Между прочим (было бы нечестно скрывать этот ужасный факт), там, в низах, растет самый стихийный антисемитизм. Даже на севере, где его никогда не было. Он в городе, он в деревне, он в красной армии, особенно. Но об этом явлении надо бы написать отдельно. Возвращаюсь к слоям более сознательным.

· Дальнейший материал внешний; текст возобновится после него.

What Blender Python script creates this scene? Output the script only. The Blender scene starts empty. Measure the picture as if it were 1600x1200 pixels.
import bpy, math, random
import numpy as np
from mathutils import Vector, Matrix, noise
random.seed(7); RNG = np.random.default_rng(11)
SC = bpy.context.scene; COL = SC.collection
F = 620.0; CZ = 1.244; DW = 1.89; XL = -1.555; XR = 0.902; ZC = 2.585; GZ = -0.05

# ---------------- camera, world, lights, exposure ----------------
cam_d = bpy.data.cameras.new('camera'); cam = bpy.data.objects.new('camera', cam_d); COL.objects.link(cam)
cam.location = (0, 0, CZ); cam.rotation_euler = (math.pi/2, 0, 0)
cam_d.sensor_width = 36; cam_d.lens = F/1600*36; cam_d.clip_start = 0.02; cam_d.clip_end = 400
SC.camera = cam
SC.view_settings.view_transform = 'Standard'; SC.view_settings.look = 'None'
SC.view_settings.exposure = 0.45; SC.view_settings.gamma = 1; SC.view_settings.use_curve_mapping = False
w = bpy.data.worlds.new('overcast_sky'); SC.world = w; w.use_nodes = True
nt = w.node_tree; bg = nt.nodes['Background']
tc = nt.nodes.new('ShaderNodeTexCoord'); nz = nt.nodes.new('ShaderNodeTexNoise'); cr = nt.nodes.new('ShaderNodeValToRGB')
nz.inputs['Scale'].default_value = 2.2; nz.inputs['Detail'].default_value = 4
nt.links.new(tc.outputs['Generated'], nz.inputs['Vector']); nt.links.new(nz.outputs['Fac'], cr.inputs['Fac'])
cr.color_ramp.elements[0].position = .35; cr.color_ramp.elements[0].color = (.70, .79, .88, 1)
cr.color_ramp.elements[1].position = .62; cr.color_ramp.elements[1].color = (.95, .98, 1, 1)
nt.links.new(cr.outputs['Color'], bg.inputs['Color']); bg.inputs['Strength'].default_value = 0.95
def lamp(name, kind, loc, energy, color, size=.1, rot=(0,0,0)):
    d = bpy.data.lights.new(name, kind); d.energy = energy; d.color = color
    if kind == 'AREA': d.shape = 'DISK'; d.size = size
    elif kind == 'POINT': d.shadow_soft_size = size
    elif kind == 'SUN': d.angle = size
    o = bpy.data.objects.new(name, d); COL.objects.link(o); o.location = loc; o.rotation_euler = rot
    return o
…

Эта часть антиправительственного лагеря знает, что все громадное большинство России — с ними. Но пока оружие в руках меньшинства и пока большинство несознательно, данное положение должно длиться и может продлиться, предоставленное себе, многие годы. Большинство само будет пребывать как оружие в руках кучки «правящих». Все пути внутренней помощи большинству, в смысле разумного направления ненависти, — физически отрезаны. Смешно говорить о серьезной пропаганде в «Советской» России. Тут и честный эмигрант не будет спорить. Пропаганда может идти лишь извне, наплывать с краев, поддержанная непременно вооруженной силой, войсками… которым, пожалуй, и воевать не придется, если пропаганда будет такая, как должно…

Русские в России знают, какой должна быть пропаганда, и знают, что нужных лозунгов не нес еще никто из боровшихся против большевиков. Не было их ни у Деникина, ни у Врангеля… Поэтому-то, мы, в России, во времена наивысших успехов Деникина, знали, что Деникин провалится.